# [WHAT IS EXPECTED]
Copy from the first line below down to and including the line with "COL = S.collection". Skip the pictures.

——————

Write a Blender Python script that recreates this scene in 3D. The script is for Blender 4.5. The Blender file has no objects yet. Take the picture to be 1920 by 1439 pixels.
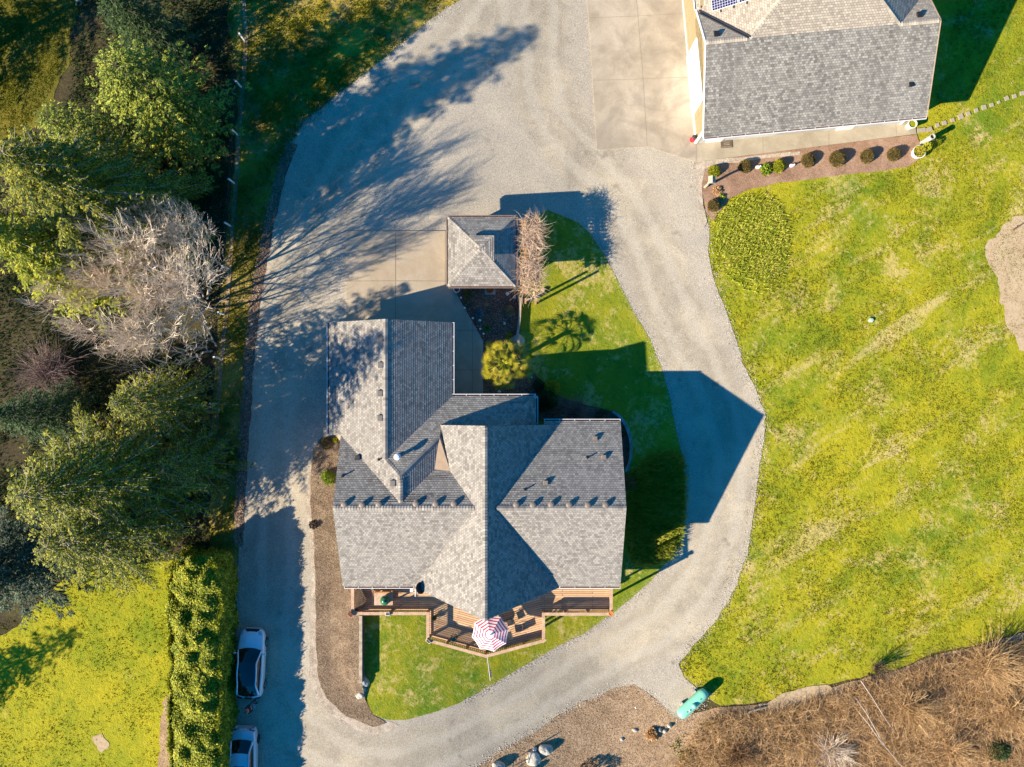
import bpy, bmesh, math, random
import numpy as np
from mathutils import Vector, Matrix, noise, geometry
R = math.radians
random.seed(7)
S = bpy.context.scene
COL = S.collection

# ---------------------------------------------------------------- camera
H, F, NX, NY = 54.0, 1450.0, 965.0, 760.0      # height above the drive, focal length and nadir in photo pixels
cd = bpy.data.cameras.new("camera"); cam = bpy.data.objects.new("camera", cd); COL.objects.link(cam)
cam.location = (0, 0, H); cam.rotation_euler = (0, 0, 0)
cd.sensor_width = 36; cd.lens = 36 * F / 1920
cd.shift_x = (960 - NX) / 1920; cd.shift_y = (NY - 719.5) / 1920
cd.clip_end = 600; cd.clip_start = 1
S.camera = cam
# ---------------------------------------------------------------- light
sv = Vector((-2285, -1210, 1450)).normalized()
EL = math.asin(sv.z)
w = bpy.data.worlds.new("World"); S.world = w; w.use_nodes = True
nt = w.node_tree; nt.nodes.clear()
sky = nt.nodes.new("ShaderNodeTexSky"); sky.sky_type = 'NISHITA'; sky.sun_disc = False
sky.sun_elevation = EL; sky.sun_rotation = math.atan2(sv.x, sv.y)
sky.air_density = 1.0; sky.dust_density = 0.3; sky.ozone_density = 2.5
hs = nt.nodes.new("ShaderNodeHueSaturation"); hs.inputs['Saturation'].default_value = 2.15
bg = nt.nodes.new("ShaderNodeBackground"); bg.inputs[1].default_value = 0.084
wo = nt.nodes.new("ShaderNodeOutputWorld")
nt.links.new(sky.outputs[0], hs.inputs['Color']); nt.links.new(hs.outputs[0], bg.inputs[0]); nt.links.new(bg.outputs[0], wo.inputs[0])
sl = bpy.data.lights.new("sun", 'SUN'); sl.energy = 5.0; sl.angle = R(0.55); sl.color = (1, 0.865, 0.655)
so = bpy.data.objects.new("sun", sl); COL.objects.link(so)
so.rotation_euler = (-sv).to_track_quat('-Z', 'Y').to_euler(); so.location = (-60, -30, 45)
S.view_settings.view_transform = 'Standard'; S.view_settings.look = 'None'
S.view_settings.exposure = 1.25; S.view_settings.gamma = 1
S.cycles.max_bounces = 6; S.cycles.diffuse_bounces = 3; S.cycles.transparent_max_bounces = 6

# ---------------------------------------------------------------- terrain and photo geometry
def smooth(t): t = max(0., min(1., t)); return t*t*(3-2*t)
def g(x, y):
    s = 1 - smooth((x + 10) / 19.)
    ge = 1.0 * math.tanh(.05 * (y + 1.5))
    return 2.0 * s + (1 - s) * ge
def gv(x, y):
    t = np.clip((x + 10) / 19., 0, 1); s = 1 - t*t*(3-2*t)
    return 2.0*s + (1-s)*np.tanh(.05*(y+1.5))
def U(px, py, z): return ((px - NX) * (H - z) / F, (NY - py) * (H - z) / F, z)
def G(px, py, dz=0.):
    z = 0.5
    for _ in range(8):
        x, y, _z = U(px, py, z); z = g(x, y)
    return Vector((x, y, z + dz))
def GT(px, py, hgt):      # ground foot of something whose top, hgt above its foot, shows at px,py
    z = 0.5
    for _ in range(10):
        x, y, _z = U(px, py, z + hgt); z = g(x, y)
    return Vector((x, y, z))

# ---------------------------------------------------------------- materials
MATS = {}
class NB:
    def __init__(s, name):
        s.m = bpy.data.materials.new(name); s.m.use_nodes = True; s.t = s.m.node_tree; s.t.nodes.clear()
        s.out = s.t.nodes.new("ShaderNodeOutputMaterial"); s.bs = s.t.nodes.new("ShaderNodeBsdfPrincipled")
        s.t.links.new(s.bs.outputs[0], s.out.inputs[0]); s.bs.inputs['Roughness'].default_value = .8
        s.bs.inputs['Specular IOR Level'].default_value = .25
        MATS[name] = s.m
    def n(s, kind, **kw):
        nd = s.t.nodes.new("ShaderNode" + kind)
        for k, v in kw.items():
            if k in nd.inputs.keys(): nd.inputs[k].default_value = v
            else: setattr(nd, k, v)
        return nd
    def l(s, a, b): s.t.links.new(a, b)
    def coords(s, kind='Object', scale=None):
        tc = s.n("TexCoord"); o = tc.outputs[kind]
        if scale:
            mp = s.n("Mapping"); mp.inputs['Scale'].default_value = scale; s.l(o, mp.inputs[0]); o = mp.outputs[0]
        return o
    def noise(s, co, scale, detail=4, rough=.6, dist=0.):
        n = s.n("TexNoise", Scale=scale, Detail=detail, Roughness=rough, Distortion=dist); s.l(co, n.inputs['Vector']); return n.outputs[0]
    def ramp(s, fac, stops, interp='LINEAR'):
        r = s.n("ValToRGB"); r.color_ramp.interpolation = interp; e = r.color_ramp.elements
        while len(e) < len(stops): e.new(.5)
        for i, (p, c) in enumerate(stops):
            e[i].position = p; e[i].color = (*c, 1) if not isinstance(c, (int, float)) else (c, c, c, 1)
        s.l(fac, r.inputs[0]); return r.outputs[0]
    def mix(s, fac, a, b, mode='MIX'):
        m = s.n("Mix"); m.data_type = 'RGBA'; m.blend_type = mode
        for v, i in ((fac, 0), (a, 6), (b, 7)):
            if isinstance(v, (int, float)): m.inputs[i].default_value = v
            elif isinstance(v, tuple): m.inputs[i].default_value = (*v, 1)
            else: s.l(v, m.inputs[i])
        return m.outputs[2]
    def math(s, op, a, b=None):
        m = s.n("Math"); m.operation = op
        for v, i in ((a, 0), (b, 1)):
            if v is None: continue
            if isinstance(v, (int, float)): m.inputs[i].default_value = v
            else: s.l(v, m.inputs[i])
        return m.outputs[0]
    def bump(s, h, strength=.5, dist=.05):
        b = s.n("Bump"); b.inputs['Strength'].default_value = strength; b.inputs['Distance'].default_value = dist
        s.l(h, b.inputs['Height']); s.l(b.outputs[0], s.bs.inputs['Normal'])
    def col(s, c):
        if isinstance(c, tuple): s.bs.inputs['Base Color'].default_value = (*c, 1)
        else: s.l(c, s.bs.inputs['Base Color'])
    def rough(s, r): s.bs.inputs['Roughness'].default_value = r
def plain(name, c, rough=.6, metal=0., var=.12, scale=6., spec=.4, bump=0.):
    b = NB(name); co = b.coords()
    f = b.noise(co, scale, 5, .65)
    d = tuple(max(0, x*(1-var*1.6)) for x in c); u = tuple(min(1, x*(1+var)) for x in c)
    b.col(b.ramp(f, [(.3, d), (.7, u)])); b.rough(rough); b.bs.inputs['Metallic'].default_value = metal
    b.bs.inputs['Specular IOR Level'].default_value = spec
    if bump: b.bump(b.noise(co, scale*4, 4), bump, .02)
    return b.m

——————

# [PROBLEM SOLUTION]
Write a Blender Python script that recreates this scene in 3D. The script is for Blender 4.5. The Blender file has no objects yet. Take the picture to be 1920 by 1439 pixels.
import bpy, bmesh, math, random
import numpy as np
from mathutils import Vector, Matrix, noise, geometry
R = math.radians
random.seed(7)
S = bpy.context.scene
COL = S.collection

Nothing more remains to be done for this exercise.